# [Problem to solve]
Pick out every line that holds the string "picture" and copy it.

# [Data for this exercise]
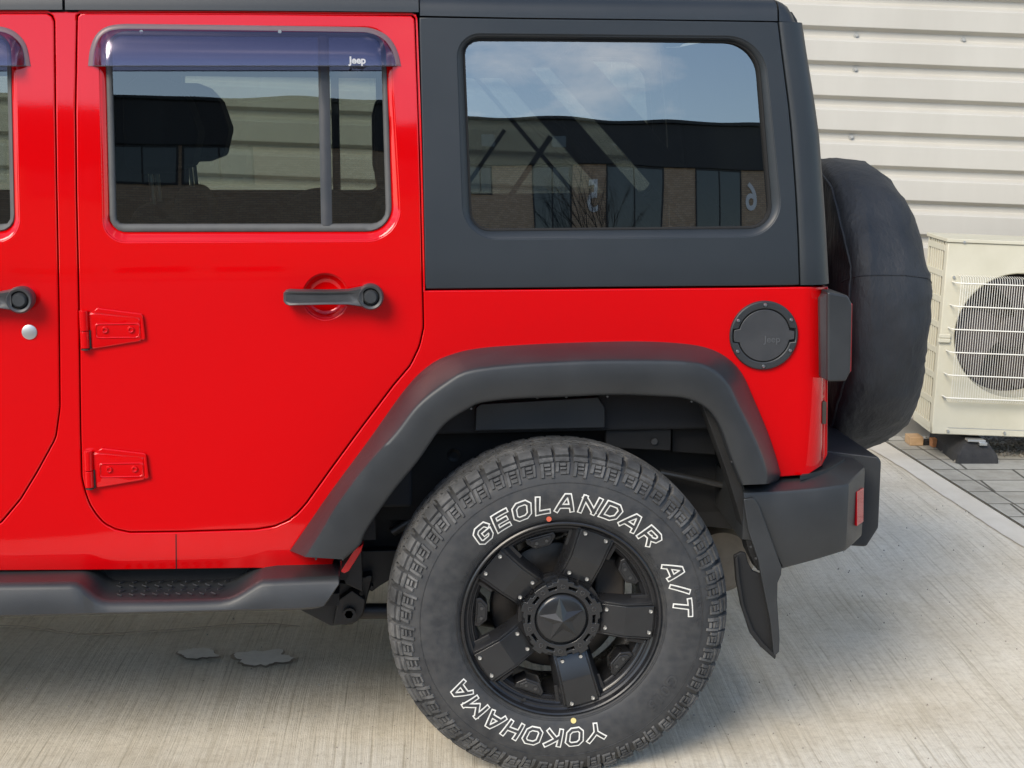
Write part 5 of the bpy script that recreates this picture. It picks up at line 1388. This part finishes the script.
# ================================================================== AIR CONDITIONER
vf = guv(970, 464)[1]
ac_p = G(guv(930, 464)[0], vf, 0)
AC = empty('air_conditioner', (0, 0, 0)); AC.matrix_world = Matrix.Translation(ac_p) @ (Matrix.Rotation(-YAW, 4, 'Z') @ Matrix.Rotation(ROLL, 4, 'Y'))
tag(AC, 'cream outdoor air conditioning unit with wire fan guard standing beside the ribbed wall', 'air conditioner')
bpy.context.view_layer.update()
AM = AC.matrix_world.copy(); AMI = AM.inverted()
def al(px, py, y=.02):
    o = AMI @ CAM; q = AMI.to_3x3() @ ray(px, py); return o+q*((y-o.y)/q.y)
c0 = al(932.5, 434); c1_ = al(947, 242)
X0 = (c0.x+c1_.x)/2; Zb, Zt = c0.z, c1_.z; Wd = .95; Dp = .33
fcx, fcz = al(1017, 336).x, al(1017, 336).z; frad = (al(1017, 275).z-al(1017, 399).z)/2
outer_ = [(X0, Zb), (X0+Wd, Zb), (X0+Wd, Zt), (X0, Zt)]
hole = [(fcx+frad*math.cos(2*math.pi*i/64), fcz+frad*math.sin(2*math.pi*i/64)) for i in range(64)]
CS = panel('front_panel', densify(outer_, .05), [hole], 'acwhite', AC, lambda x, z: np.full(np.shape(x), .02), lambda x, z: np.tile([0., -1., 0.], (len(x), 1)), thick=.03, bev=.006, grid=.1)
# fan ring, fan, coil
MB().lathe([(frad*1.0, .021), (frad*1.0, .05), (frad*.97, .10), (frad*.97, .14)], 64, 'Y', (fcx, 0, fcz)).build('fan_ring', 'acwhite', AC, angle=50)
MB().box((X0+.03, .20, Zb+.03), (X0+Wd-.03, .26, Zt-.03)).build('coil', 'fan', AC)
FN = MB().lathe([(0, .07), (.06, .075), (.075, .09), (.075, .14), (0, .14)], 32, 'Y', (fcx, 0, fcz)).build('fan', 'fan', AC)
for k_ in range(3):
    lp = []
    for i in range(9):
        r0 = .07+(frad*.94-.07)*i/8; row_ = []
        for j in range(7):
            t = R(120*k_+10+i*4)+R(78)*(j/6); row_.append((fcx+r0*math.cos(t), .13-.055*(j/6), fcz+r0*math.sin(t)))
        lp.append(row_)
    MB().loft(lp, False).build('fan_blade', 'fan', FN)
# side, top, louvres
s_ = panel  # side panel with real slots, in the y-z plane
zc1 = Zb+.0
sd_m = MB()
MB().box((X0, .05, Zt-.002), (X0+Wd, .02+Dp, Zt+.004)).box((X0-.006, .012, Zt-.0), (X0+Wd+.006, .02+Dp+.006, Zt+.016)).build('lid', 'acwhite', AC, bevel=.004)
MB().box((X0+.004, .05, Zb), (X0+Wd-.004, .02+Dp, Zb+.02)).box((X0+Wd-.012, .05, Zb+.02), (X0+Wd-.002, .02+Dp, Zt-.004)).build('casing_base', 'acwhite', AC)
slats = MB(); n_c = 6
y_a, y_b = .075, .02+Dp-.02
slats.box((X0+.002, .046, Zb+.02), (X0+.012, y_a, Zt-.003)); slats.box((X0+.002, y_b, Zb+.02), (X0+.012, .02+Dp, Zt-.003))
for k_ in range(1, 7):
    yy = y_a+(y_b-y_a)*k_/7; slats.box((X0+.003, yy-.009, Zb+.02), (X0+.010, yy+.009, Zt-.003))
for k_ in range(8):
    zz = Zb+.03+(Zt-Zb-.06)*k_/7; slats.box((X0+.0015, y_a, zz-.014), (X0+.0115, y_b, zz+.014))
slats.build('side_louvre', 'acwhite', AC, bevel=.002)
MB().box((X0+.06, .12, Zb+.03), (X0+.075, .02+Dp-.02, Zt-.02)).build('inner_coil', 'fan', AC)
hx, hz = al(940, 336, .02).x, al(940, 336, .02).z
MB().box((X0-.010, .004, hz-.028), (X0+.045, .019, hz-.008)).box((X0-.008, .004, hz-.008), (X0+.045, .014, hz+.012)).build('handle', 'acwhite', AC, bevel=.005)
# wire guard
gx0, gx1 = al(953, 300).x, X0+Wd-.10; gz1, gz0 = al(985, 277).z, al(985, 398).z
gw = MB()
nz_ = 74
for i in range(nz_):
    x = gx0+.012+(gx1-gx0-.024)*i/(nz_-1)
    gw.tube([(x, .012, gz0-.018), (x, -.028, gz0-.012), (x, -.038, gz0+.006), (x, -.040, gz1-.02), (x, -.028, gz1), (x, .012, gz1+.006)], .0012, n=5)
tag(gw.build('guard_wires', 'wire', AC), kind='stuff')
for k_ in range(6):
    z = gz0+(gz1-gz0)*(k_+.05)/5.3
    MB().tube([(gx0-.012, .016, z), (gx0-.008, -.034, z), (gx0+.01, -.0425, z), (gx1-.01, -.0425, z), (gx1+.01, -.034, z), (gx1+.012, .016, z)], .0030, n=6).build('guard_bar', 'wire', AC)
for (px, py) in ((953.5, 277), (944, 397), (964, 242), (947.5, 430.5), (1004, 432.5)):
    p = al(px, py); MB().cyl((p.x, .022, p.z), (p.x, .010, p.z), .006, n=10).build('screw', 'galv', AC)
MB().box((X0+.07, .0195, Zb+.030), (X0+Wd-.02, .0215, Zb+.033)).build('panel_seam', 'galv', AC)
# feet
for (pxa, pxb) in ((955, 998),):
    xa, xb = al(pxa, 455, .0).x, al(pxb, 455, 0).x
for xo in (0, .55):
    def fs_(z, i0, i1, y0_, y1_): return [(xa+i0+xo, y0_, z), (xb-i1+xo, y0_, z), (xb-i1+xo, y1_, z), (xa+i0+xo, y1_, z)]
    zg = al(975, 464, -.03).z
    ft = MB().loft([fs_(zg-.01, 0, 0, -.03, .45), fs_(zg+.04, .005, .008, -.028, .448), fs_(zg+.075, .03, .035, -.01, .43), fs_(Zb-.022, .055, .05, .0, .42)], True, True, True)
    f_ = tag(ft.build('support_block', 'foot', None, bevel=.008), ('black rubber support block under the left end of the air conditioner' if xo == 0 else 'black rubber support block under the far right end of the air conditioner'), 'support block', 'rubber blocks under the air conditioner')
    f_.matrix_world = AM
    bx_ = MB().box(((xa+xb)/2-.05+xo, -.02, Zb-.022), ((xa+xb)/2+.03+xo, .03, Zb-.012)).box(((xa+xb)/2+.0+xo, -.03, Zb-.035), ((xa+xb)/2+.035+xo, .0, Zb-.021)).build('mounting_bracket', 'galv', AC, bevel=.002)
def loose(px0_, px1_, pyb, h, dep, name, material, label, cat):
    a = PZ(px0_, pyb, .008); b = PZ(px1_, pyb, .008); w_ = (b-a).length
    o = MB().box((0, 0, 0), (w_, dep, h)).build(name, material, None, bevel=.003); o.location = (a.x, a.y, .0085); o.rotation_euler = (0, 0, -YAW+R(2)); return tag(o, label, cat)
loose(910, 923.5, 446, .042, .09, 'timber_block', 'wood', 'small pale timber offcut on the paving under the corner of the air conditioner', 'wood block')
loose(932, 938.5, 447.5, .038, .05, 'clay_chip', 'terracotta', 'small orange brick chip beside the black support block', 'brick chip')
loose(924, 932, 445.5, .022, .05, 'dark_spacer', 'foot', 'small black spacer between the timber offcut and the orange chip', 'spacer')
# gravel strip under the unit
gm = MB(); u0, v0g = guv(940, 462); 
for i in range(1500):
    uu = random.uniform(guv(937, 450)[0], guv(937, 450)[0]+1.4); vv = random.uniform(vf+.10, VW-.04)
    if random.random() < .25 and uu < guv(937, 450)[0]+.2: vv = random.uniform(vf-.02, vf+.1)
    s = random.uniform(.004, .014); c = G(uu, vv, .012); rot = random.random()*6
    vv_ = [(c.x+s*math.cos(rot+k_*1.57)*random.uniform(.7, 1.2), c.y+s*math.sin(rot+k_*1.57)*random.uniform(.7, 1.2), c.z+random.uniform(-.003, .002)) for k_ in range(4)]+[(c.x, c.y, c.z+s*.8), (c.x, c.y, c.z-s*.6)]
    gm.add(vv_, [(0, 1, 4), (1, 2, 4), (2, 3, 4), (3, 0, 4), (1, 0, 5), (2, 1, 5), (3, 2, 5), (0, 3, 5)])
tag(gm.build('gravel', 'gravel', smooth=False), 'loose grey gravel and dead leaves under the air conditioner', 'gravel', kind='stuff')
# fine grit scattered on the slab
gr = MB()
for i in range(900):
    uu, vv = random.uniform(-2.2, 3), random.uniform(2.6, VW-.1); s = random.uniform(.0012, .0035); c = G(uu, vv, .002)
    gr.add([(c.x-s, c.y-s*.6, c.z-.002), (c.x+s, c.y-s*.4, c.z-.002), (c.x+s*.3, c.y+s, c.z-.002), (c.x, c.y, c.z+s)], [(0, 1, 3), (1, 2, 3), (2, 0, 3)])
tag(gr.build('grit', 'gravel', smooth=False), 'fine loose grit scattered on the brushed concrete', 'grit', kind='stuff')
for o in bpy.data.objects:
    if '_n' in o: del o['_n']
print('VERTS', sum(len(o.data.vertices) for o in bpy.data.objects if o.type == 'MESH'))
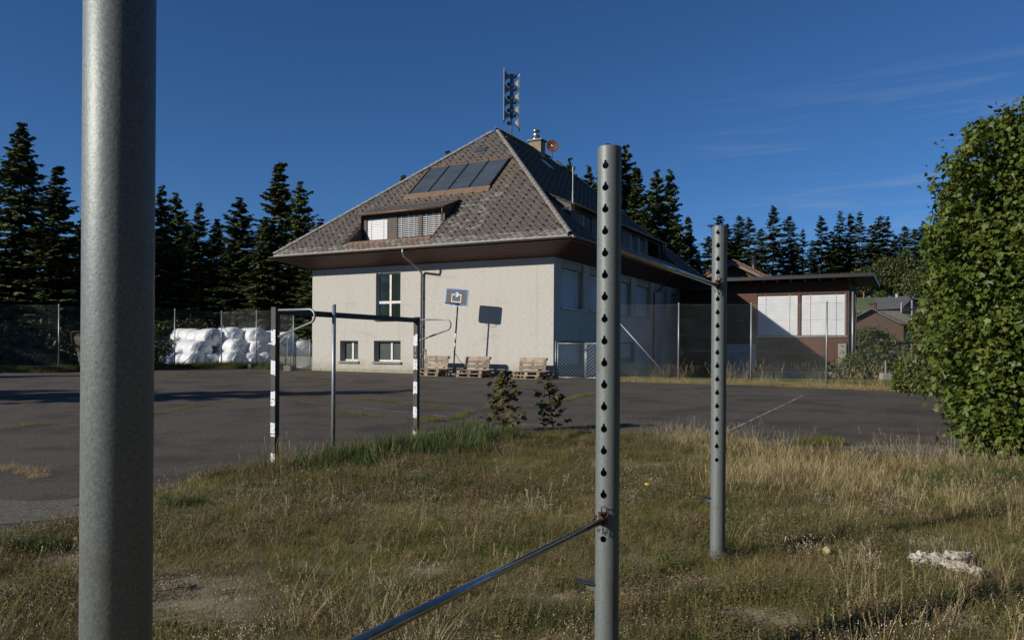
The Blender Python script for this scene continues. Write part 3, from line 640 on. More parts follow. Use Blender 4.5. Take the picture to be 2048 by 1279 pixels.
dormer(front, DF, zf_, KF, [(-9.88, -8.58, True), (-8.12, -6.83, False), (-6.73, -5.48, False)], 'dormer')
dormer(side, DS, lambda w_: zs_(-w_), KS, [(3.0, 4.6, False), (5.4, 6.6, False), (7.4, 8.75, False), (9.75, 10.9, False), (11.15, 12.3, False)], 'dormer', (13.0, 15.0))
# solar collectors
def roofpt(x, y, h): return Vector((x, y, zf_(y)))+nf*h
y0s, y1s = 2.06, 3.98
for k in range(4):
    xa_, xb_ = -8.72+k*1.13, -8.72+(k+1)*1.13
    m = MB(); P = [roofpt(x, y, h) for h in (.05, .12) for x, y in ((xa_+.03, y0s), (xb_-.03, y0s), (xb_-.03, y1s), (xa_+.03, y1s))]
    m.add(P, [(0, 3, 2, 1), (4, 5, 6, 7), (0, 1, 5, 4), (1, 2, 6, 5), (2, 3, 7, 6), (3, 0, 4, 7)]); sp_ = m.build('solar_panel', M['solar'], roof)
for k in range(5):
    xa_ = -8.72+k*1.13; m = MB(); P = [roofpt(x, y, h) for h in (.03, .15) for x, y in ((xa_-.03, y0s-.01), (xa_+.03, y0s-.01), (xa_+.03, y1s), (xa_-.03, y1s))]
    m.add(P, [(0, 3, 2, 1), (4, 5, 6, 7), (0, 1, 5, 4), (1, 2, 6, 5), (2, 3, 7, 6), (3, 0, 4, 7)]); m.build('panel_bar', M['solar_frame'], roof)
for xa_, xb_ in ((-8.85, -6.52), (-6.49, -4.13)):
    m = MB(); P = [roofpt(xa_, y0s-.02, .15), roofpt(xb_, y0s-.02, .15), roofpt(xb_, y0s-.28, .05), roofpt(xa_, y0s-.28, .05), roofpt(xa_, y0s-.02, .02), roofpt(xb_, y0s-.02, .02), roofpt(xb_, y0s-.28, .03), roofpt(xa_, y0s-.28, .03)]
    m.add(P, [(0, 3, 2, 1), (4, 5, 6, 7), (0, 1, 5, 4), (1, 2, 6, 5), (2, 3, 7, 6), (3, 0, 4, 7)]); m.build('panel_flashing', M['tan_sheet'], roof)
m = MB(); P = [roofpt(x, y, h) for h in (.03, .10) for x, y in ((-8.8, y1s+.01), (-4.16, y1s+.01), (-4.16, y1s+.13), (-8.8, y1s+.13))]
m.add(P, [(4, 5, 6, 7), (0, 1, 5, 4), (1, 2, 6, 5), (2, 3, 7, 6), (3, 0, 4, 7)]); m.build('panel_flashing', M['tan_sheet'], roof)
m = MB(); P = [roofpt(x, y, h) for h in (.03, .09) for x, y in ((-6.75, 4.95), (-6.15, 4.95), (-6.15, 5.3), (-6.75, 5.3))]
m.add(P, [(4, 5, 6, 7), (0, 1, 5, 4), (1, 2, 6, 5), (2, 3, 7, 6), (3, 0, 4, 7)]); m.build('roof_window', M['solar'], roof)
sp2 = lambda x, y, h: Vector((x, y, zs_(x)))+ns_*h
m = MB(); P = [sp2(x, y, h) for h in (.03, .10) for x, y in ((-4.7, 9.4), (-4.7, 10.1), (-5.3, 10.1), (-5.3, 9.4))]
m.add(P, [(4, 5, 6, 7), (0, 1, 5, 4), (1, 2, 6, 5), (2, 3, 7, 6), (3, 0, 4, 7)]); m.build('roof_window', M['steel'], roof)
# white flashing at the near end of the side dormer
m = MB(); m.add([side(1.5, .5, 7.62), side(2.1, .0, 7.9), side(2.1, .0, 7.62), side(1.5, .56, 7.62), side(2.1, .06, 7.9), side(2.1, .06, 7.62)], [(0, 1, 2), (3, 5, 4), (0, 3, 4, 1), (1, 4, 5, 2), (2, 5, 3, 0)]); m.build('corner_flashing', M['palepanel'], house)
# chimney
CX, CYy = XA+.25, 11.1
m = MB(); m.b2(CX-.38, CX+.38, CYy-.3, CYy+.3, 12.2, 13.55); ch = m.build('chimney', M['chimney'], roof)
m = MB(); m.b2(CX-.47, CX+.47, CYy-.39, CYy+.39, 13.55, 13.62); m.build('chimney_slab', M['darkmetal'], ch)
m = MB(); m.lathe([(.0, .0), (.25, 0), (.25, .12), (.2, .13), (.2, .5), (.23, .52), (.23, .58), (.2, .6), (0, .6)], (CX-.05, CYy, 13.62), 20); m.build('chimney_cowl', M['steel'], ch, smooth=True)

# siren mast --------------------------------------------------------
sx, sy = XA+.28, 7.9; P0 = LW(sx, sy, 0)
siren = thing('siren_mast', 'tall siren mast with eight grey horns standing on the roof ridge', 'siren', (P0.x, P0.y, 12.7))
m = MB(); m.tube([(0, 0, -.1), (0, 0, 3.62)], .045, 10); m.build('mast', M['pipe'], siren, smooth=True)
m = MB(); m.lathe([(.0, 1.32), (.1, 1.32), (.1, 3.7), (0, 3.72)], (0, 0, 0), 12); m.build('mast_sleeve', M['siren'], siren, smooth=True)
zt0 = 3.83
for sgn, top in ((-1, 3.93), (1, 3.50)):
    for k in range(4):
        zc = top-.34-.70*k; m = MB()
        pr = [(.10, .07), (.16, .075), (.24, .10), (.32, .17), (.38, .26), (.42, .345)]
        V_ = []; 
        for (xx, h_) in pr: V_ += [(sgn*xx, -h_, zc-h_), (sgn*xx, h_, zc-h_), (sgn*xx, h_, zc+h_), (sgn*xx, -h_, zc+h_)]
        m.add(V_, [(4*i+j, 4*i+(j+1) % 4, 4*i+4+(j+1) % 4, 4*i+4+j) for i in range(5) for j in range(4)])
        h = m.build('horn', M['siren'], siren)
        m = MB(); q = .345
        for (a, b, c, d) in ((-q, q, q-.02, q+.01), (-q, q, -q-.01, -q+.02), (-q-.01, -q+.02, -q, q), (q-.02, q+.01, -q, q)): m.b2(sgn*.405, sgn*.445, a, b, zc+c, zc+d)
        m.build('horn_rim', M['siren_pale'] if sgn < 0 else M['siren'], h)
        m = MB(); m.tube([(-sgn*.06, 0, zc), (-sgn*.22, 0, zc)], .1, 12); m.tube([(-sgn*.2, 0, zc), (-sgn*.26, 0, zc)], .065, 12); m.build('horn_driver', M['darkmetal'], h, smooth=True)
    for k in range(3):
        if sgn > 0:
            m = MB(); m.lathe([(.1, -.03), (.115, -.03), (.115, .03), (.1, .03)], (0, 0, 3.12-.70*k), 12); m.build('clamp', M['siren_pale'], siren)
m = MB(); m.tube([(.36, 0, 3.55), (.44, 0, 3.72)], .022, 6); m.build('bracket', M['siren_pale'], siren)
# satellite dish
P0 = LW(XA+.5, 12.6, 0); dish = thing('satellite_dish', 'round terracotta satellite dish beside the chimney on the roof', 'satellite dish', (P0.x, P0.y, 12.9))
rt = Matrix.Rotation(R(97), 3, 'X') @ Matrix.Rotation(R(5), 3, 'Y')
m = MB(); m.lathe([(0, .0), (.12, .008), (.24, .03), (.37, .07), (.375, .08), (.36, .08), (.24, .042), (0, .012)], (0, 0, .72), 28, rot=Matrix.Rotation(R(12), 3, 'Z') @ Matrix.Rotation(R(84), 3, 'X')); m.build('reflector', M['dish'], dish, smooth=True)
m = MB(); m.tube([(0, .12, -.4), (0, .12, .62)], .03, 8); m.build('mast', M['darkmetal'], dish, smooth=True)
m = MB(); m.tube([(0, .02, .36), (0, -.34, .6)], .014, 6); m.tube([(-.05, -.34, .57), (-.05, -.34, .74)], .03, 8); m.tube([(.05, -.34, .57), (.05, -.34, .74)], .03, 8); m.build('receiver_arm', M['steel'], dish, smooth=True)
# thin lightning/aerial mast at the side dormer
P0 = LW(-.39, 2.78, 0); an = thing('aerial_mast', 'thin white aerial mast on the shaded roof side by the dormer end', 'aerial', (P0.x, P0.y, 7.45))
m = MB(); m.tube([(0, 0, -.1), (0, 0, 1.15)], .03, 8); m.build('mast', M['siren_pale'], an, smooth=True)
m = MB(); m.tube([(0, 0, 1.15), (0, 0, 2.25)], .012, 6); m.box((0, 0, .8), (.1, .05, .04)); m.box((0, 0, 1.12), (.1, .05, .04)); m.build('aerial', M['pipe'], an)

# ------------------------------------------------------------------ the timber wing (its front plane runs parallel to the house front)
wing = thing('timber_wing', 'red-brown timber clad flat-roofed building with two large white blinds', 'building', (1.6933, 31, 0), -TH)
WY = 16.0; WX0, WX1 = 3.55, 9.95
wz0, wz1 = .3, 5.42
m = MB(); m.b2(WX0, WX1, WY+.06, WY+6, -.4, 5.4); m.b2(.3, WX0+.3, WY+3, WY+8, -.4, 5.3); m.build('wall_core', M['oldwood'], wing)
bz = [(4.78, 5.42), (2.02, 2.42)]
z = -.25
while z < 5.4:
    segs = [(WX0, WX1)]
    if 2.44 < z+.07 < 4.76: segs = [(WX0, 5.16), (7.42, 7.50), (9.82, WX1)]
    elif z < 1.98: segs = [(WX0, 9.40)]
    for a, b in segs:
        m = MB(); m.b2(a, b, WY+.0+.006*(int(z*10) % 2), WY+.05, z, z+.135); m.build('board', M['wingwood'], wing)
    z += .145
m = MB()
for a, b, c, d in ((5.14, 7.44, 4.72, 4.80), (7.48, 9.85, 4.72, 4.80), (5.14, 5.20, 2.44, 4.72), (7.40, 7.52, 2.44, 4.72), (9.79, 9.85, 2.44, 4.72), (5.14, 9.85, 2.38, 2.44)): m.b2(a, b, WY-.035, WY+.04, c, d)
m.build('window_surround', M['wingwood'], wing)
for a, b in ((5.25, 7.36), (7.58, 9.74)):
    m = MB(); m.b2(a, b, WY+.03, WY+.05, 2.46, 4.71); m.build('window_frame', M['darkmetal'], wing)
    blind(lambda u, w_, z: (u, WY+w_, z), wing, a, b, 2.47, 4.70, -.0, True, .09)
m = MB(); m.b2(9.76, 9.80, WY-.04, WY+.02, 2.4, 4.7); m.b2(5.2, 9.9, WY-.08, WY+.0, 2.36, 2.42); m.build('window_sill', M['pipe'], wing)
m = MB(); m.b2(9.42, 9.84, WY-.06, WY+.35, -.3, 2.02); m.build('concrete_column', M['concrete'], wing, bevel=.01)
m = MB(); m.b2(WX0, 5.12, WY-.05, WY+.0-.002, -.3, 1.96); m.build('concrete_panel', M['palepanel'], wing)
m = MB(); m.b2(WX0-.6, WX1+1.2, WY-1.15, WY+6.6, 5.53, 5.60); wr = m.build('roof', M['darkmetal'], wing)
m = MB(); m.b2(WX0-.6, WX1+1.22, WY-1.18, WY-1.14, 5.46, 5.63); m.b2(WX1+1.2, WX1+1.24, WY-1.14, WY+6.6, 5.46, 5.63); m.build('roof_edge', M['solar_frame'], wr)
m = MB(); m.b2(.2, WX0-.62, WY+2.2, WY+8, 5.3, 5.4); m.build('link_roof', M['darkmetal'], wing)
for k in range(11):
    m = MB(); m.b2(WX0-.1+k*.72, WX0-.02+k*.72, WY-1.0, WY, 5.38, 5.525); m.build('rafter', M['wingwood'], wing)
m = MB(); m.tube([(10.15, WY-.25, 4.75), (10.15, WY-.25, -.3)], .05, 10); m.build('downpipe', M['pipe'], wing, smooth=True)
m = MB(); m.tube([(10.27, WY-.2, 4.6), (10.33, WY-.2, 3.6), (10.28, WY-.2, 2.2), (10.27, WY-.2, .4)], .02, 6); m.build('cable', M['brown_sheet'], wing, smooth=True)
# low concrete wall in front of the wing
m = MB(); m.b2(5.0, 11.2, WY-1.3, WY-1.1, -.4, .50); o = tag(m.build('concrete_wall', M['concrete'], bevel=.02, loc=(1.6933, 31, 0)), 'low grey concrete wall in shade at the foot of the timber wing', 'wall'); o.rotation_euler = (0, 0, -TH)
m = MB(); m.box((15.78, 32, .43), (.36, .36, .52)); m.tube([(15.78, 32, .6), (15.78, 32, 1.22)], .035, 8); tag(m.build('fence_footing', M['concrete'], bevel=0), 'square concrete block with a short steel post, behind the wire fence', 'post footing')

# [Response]
Write part 5 of the bpy script that recreates this picture. It picks up at line 1388. This part finishes the script.
The Blender Python script for this scene continues. Write part 3, from line 640 on. More parts follow. Use Blender 4.5. Take the picture to be 2048 by 1279 pixels.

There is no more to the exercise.